Saw that movie a couple weeks ago and posted about it here. I agree with what you said, Movie was too long and boring and the music ( if you can even call it that ) sucked. It was very loud but would have still been bad even at a lower volume. Just one mans opinion.

Posted
  On 10/23/2017 at 3:05 PM, misterNNL said:

This is stricktly a personal observation but the 2.5 hours I decided to invest watching the latest Blade Runner movie was really a waste to my model building time. 

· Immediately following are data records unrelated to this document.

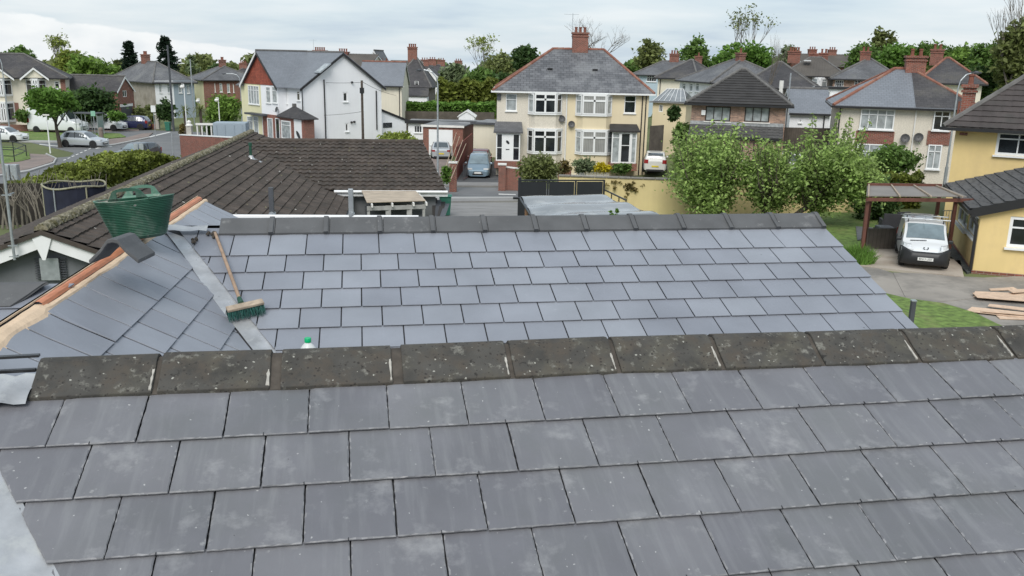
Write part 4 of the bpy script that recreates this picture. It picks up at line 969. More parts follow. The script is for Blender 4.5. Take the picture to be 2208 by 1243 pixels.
    if roofm in TILEGEO and roof!='flat':
        kw=TILEGEO[roofm]; 
        for f in faces:
            if len(f)==4 and (f[2]-f[3]).length<.02: f=f[:3]
            if (f[0]-f[1]).cross(f[2]-f[1]).length>.01: tiles(mb,[p+U for p in f],**kw)
        for f in faces: mb.poly([p+U*.4 for p in f])
    else:
        for f in faces:
            f=[p for i,p in enumerate(f) if (p-f[i-1]).length>.01]; n_=(f[1]-f[0]).cross(f[2]-f[0]).normalized(); mb.add([p+U for p in f]+[p-Z*.03 for p in f],[tuple(range(len(f))),tuple(range(2*len(f)-1,len(f)-1,-1))]+[(i,i+len(f),(i+1)%len(f)+len(f),(i+1)%len(f)) for i in range(len(f))])
    h.roof=mb.build('roof',roofm,h.root)
    ridgem=ridgem or 'ridge_grey'
    for p,q in hips:
        if (p-q).length<.05: continue
        mb=MB(); L_=(q-p).length; k=max(1,int(L_/.45)); 
        for i in range(k):
            a_=p+(q-p)*(i/k)+U*1.1; b_=p+(q-p)*((i+.97)/k)+U*1.1; mb.tube(a_,b_,.10,.115,7)
        mb.build('ridge_tiles',ridgem,h.roof)
    if roof=='hip' or roof=='gx':
        mb=MB(); mb.bar(e[0]+Vector((0,-.05,-.04)),e[1]+Vector((0,-.05,-.04)),.12,.12); 
        mb.build('gutter',gutter,h.root)
        if roof=='hip':
            mb=MB(); mb.bar(e[0]+Vector((-.05,0,-.04)),e[3]+Vector((-.05,0,-.04)),.12,.12); mb.build('gutter',gutter,h.root)
            mb=MB(); mb.bar(e[1]+Vector((.05,0,-.04)),e[2]+Vector((.05,0,-.04)),.12,.12); mb.build('gutter',gutter,h.root)
        mb=MB(); mb.obox((-ov,-ov+.02,E-dz-.03),(W+2*ov,0,0),(0,ov,0),(0,0,.02)); mb.build('soffit','old_white',h.root)
        if roof=='gx':
            for x_ in(-ov*.5,W+ov*.5-.03):
                for y0_,y1_ in((-ov,D*ridgeoff),(D+ov,D*ridgeoff)): mb=MB(); a_=Vector((x_,y0_,E-dz)); b_=Vector((x_,y1_,E+rise)); mb.prism([a_,b_,b_-Z*.2,a_-Z*.2],(.03,0,0)); mb.build('bargeboard',barge,h.root)
    if roof=='gy':
        for x_ in(-ov,W+ov):
            for y_ in(-ov*.6-.03,D+ov*.6): mb=MB(); a_=Vector((x_,y_,E-dz)); b_=Vector((W/2,y_,E+rise)); mb.prism([a_,b_,b_-Z*.24,a_-Z*.24],(0,.03,0)); mb.build('bargeboard',barge,h.root)
    for c in chim:
        fx,fy,w_,d_,up,pots=c[:6]; w_*=.75; d_*=.8; up*=.78; kw=c[6] if len(c)>6 else {}
        if roof=='gy': zr=E+rise*(1-abs(fx-.5)*2)
        else: zr=E+rise*(1-abs(fy-.5)*2) 
        chimney(h,(W*fx,D*fy),w_,d_,zr-.6,zr+up,pots=pots,**kw)
    return h
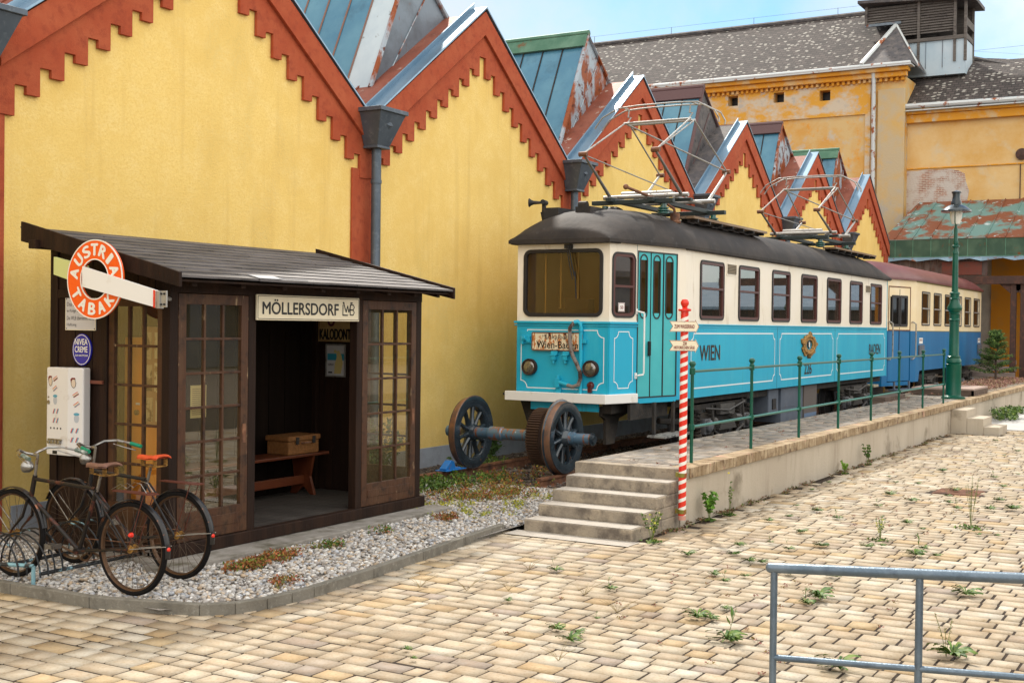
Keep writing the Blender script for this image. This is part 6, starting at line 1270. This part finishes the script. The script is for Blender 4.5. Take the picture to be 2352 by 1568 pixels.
    MB().rrect(K, -9.50, 1.56, -9.20, 1.955, .005, .018, 0, .012).build('frame', M_steel, q); MB().fbox(K, -9.485, 1.575, -9.215, 1.94, 0, .004).build('sheet', M_paper, q)
    MB().fbox(K, -9.475, 1.76, -9.225, 1.84, .004, .005).build('blue_band', mat('poster_blue', (.03, .28, .40), .5), q); MB().prism(K, [(-9.37, 1.60), (-9.27, 1.60), (-9.24, 1.72), (-9.26, 1.82), (-9.30, 1.88), (-9.34, 1.86), (-9.33, 1.80), (-9.36, 1.72)], .0055, .0065).prism(K, circ(-9.355, 1.865, .02, .022, 12), .0055, .0065).build('figure', mat('poster_yellow', (.62, .50, .20), .5), q)
    for z in (1.72, 1.70, 1.64, 1.625): pass
    text('HEIMAT', K, -9.465, 1.695, -9.375, 1.72, M_blk, q, .0065, .01); MB().fbox(K, -9.46, 1.605, -9.40, 1.622, .004, .006).build('caption_box', M_blk, q)
    # photographs seen through the side panes
    ph = root('photo_display', (8.2, 8.5, 1.6), 'sepia board of old tram photographs behind the shelter side window', 'display board'); H = FX(8.19)
    MB().fbox(H, -8.72, 1.25, -8.26, 2.15, -.01, 0).build('backing', mat('sepia_board', (.42, .24, .12), .6), ph)
    sp = [mat('sepia_print', (.55, .42, .24), .5, layers=[((.16, .08, .04), 9, .46, .54)]), mat('pale_sepia_print', (.66, .58, .36), .5, layers=[((.36, .22, .10), 12, .5, .56)])]
    for i, (u0, v0, u1, v1) in enumerate(((-8.70, 1.85, -8.62, 2.10), (-8.58, 1.86, -8.28, 2.10), (-8.70, 1.56, -8.61, 1.80), (-8.58, 1.55, -8.30, 1.82), (-8.70, 1.28, -8.60, 1.50), (-8.56, 1.28, -8.3, 1.50))): MB().fbox(H, u0, v0, u1, v1, .001, .004).build('photograph', sp[i % 2], ph)
    t2 = root('timetable', (8.8, 8.35, 1.5), 'yellowed paper timetable inside the left glazed door', 'timetable'); MB().fbox(FY(8.24), 8.30, 1.32, 8.50, 1.62, 0, .003).build('sheet', mat('yellow_paper', (.62, .55, .28), .7), t2); ln = MB()
    for i in range(14): ln.fbox(FY(8.236), 8.32, 1.35+i*.018, 8.48-.02*(i % 3), 1.354+i*.018, .0, .001)
    ln.build('printed_lines', M_rbeam, t2)
shelter_things()

# ------------------------------------------------------------------ bicycles
def bicycle(loc, rz, label, seed, frame_m, saddle_m, grip_m, wb, rack_wire, step=False):
    T = root('bicycle', loc, label, 'bicycle', rz=rz); r = .365; rg = random.Random(seed); B = lambda mb, nm, m, p=T, sm=True: mb.build(nm, m, p, smooth=sm, world=False)
    for nm, x in (('rear_wheel', 0), ('front_wheel', wb)):
        w = B(lathe_closed(MB(), [(r-.036, -.016), (r-.030, -.021), (r-.012, -.021), (r, -.008), (r, .008), (r-.012, .021), (r-.030, .021), (r-.036, .016)], (x, 0, r), (0, 1, 0), 72), nm, M_tyre)
        B(lathe_closed(MB(), [(r-.050, -.012), (r-.036, -.018), (r-.033, -.012), (r-.033, .012), (r-.036, .018), (r-.050, .012)], (x, 0, r), (0, 1, 0), 72), 'rim', M_rimr, w)
        s = MB()
        for k in range(32):
            a = 2*math.pi*k/32; b = a+(1.1 if k % 4 < 2 else -1.1)*(1); y = .028 if k % 2 else -.028
            s.tube([(x+.024*math.cos(b), y, r+.024*math.sin(b)), (x+(r-.045)*math.cos(a), 0, r+(r-.045)*math.sin(a))], .0016, 4)
        B(s, 'spokes', mat('rusty_spoke', (.10, .07, .05), .5, .5), w)
        B(MB().cyl((x, -.05, r), (x, .05, r), .016, seg=12).cyl((x, -.03, r), (x, -.024, r), .032, seg=16).cyl((x, .024, r), (x, .03, r), .032, seg=16), 'hub', M_gold, w)
        # mudguard
        a0, a1 = (-.15, 2.75) if x == 0 else (.45, 2.95); V = []; F_ = []; n = 26
        if x == 0: a0, a1 = .15, 3.25
        for i in range(n+1):
            a = a0+(a1-a0)*i/n
            for j in range(5): q = -1+j*.5; rr2 = r+.022-.012*q*q; V.append((x+rr2*math.cos(a), q*.028, r+rr2*math.sin(a)))
        F_ = [(i*5+j, (i+1)*5+j, (i+1)*5+j+1, i*5+j+1) for i in range(n) for j in range(4)]
        g = B(MB().add(V, F_), 'mudguard', mat('chipped_mudguard', (.014, .013, .013), .35, .1, coat=.2, layers=[((.28, .10, .04), 9, .60, .66), ((.5, .5, .5), 5, .68, .72)]))
        aa = a1-.25 if x == 0 else a0+.3; B(MB().tube([(x, .045, r), (x+(r+.02)*math.cos(aa), .03, r+(r+.02)*math.sin(aa))], .0035, 5).tube([(x, -.045, r), (x+(r+.02)*math.cos(aa), -.03, r+(r+.02)*math.sin(aa))], .0035, 5), 'mudguard_stay', M_steel, g)
    bb = (.50*wb/1.15, .29); seat = (.335*wb/1.15, .80); hd1 = (wb-.245, .86); hd0 = (wb-.20, .68); R3 = lambda p, y=0: (p[0], y, p[1])
    f = MB()
    f.tube([R3(seat), R3(bb)], .0165, 10).tube([R3(hd1), R3(hd0)], .020, 10).tube([R3(hd0, 0), R3(bb)], .0175, 10)
    f.tube([(seat[0]+.02, 0, seat[1]+.0), (hd1[0], 0, hd1[1]-.03)], .0155, 10)
    for y in (-.05, .05): f.tube([(bb[0], y*.5, bb[1]), (0, y, r)], .010, 8).tube([(seat[0], y*.4, seat[1]-.03), (0, y, r)], .008, 8)
    f.cyl((bb[0], -.04, bb[1]), (bb[0], .04, bb[1]), .026, seg=14); fr = B(f, 'frame', frame_m)
    k = MB()
    for y in (-.048, .048): k.tube([(hd0[0]+.01, y*.6, hd0[1]-.02), (hd0[0]+.045, y, .52), (wb-.04, y, r+.05), (wb, y, r)], [.013, .012, .009, .008], 8)
    k.tube([(hd0[0]+.01, -.045, hd0[1]-.02), (hd0[0]+.01, .045, hd0[1]-.02)], .014, 8); B(k, 'fork', frame_m)
    # cranks, chain case, pedals
    c = MB(); lathe_closed(c, [(.075, -.002), (.092, -.002), (.092, .002), (.075, .002)], (bb[0], -.05, bb[1]), (0, 1, 0), 28)
    for a in range(5): c.tube([(bb[0], -.05, bb[1]), (bb[0]+.08*math.cos(a*1.257), -.05, bb[1]+.08*math.sin(a*1.257))], .005, 5)
    an = -.55+seed*.8
    for s_, y in ((1, .065), (-1, -.075)): c.tube([(bb[0], y, bb[1]), (bb[0]+s_*.165*math.cos(an), y, bb[1]+s_*.165*math.sin(an))], .009, 8)
    cr = B(c, 'crankset', M_rimr)
    for s_, y in ((1, .075), (-1, -.175)):
        px, pz = bb[0]+s_*.165*math.cos(an), bb[1]+s_*.165*math.sin(an); p = MB(); p.box((px-.045, y, pz-.018), (px-.030, y+.10, pz+.018)).box((px+.030, y, pz-.018), (px+.045, y+.10, pz+.018)).box((px-.045, y+.09, pz-.015), (px+.045, y+.10, pz+.015)).cyl((px, y, pz), (px, y+.1, pz), .008); B(p, 'pedal', M_chrome, cr, False)
    B(MB().tube([(0, -.05, r+.035), (bb[0], -.05, bb[1]+.092)], .004, 5).tube([(0, -.05, r-.035), (bb[0], -.05, bb[1]-.092)], .004, 5), 'chain', M_rail)
    # saddle with springs
    sx, sz = seat[0]-.06, seat[1]+.15; B(MB().tube([(seat[0], 0, seat[1]-.02), (seat[0]-.045, 0, sz-.02)], .0125, 8), 'seat_post', M_chrome)
    prof = [(.17, .016, -.002), (.13, .024, .004), (.06, .036, .0), (.0, .062, .002), (-.06, .098, .012), (-.10, .105, .018), (-.13, .085, .014)]; V = []
    for u, w_, h in prof:
        for j in range(9): q = -1+j*.25; V.append((sx+u, q*w_, sz+.055+h-.020*abs(q)**2.5-(.0 if abs(q) < .99 else .004)))
    F_ = [(i*9+j, i*9+j+1, (i+1)*9+j+1, (i+1)*9+j) for i in range(len(prof)-1) for j in range(8)]; n = len(V); V2 = V+[(a, b, c_-.012) for a, b, c_ in V]
    sd_ = MB().add(V2, F_+[tuple(x+n for x in q[::-1]) for q in F_]+[(j, j+n, j+1+n, j+1) for j in range(8)]+[((len(prof)-1)*9+j, (len(prof)-1)*9+j+1, (len(prof)-1)*9+j+1+n, (len(prof)-1)*9+j+n) for j in range(8)]); sd_ = B(sd_, 'saddle', saddle_m)
    s = MB()
    for x_, y in ((-.09, .06), (-.09, -.06), (.12, 0)): s.tube([(sx+x_+.016*math.cos(q*.9), y+.016*math.sin(q*.9), sz-.03+q*.0017) for q in range(38)], .0034, 4)
    s.tube([(sx-.10, .06, sz-.03), (sx+.0, .02, sz-.035), (sx+.13, 0, sz-.03), (sx, -.02, sz-.035), (sx-.10, -.06, sz-.03), (sx-.10, .06, sz-.03)], .006, 5); B(s, 'saddle_spring', M_gold, sd_)
    # handlebar
    hx, hz = hd1[0]-.03, 1.03; hb = MB(); hb.tube([(hd1[0], 0, hd1[1]), (hx, 0, hz)], .0125, 8).tube([(hx, 0, hz), (hx+.05, 0, hz+.0)], .014, 8)
    for s_ in (-1, 1): hb.tube([(hx+.05, 0, hz), (hx+.07, s_*.06, hz+.015), (hx+.05, s_*.14, hz+.045), (hx-.03, s_*.22, hz+.05), (hx-.12, s_*.265, hz+.03), (hx-.22, s_*.285, hz+.01)], .011, 8)
    hbo = B(hb, 'handlebar', M_chrome)
    for s_ in (-1, 1):
        B(MB().tube([(hx-.14, s_*.268, hz+.027), (hx-.25, s_*.288, hz+.004)], [.017, .0165], 10), 'grip', grip_m, hbo); B(MB().tube([(hx-.0, s_*.20, hz+.02), (hx-.10, s_*.245, hz-.01), (hx-.20, s_*.27, hz-.03)], .005, 6), 'brake_lever', M_chrome, hbo)
    # lamp, carrier, rear light
    B(MB().lathe([(.0, 0), (.025, .01), (.05, .05), (.055, .08), (.05, .085), (0, .09)], (hd1[0]+.03, 0, hd1[1]+.06), (1, 0, .1), 18), 'headlamp', M_chrome)
    cz = 2*r+.075; c = MB(); cx0, cx1 = -.20, .20
    c.prism(FZ(0), [(cx1, -.03), (cx0, -.055), (cx0-.05, -.03), (cx0-.05, .03), (cx0, .055), (cx1, .03)], cz-.004, cz+.004)
    for y in (-.05, .05): c.tube([(cx0+.03, y, cz), (0, y, r)], .004, 5)
    co = B(c, 'luggage_carrier', mat('rust_red_carrier', (.12, .035, .022), .5, .3), T, False)
    if rack_wire: 
        for y in (-.035, .035): B(MB().tube([(.20, y, cz+.01), (.10, y, cz+.06), (.03, y, cz+.03), (-.05, y, cz+.085), (-.12, y, cz+.075), (-.18, y, cz+.01)], .0028, 5), 'spring_clip', M_chrome, co)
    B(MB().lathe([(0, 0), (.018, .0), (.018, .012), (.012, .02), (0, .022)], (-r*.96-.02, 0, r+.03), (-1, 0, 0), 12), 'rear_light', M_redp)
    if step: B(MB().lathe([(0, 0), (.02, .0), (.02, .012), (.012, .03), (0, .034)], (-.05, .055, r+.12), (0, 1, 0), 12), 'side_light', M_redp)
    return T, fr
GZ = .065
b1, f1 = bicycle((6.85, 7.40, GZ), R(91), 'rusty black bicycle with brown sprung saddle and wire carrier, nearest the kerb', 1, M_bike1, M_leather, mat('mottled_grip', (.10, .14, .12), .5, layers=[((.4, .42, .38), 20, .5, .6)]), 1.36, True, True)
b2, f2 = bicycle((7.50, 7.56, GZ), R(90), 'black bicycle with orange-red saddle and green grips, nearer the shelter', 2, M_bike2, M_redsad, M_ggrip, 1.28, False)
def rack():
    t = root('bicycle_rack', (6.7, 8.8, GZ), 'low black and pale blue tubular bicycle rack holding the front wheels', 'bicycle rack')
    zb = .13
    mt = mat('chipped_rack_paint', (.02, .022, .025), .4, .3, layers=[((.22, .38, .45), 6, .58, .64)])
    MB().tube([(6.68, 8.34, zb+.09), (6.30, 9.6, zb+.09), (6.2, 10.2, zb+.09)], .017, 8).tube([(6.68, 8.34, zb+.09), (6.68, 8.34, .03)], .017, 8).build('front_bar', mat('pale_blue_bar', (.22, .40, .46), .4, .2, layers=[((.03, .03, .03), 7, .5, .58)]), t, smooth=True)
    MB().tube([(6.80, 8.40, zb), (8.3, 8.50, zb-.02)], .016, 8).tube([(7.0, 8.95, zb), (8.3, 9.0, zb)], .016, 8).tube([(6.5, 9.1, zb), (7.0, 8.95, zb)], .016, 8).build('base_bar', mt, t, smooth=True)
    for x, y in ((6.74, 8.62), (6.66, 8.78), (6.95, 8.7), (7.40, 8.75), (7.62, 8.75)):
        for s in (-.04, .04):
            pts = [(x+s, y+.34*math.cos(R(a)), zb+.32*math.sin(R(a))) for a in range(0, 181, 15)]; MB().tube(pts, .0075, 6).build('loop', mt, t, smooth=True)
rack()

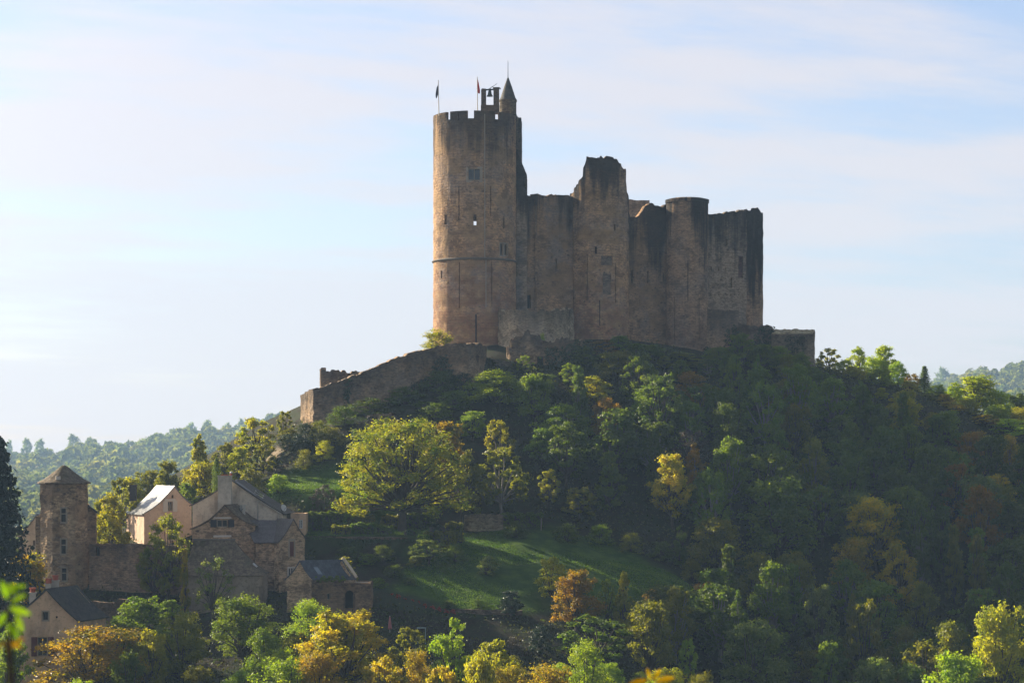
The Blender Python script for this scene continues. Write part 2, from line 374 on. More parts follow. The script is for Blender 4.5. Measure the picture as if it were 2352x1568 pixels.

I could say the same thing about an all morning meeting I had to attend today!   :o   I think I would've preferred the movie!

Posted

IMHO........we have probably learned a sum total of nothing. We can continue to spend our retirement income on lame movies or invest another $ .96 in a really great sheet of new sandpaper and will ourselves to eliminate some of life's little imperfections where we can. :)

Posted

Thanks for the documentary. Interesting. Had a call from an old friend in Cal a couple of days ago. He and I went to the opening for the original Blade Runner. He was completely freaked over it and I thought it was ok. He asked if I'd seen the new one and thought it was just excellent. Know I'll go see it, just might wait until it gets to the 2nd run theater. With their 1.50 Tuesdays, makes a lot of things more watchable. One of my problems with the original is Phillip K. Dick is one of my favorite writers and "Do Androids Dream of Electric Sheep" one of my 5 favorite books. Since the original movie just borrowed a few ideas and characters and left out the major part (at least to my reading) of the book plot, it sort of irritated me.  It wasn't as bad as 'Total Recall', based 'On We Can Remember It For You Wholesale' which I just about walked out on. Problem with being a fanboy.

Posted

Here's some long-winded trivia about one of the sets for the original "Blade Runner" - the Bradbury Building in downtown Los Angeles, with its 5 floors of Steampunk-ish exposed elevator machinery and open atrium. 

That building has a lot of fun links to science fiction (though it wasn't named for sci-fi writer Ray, but local millionaire Lewis Bradbury).  Built in 1893 at 304 South Broadway, it was designed following the descriptions of future buildings in the first American sci-fi novel:  "Looking Backward From the Year 2000" by Edward Bellamy. His cousin Francis Bellamy wrote the Pledge of Allegiance to the flag.

One of the building's architects was George Wyman.  Wyman's grandson was Forrest J. "Forry" Ackerman, who created "Famous Monsters of Filmland" magazine and was a life-long collector of sci-fi/horror memorabilia.  His collection included the Maria robot from the 1926 movie "Metropolis," and a hand-written letter from a 10 year old fan named Stephen King.  (Back in the 1980s, you could just call up Forry and get a guided tour of his house. A friend and I did that once.)

Another movie set in the Bradbury was the 1951 re-make of the German crime movie "M."  That one recently played on Turner Classic Movies and is worth watching.  Much of it was filmed in the old Bunker Hill neighborhood of Los Angeles. One guy who grew up in that neighborhood, dirt-poor after his father deserted the family:  Jack "Dragnet" Webb.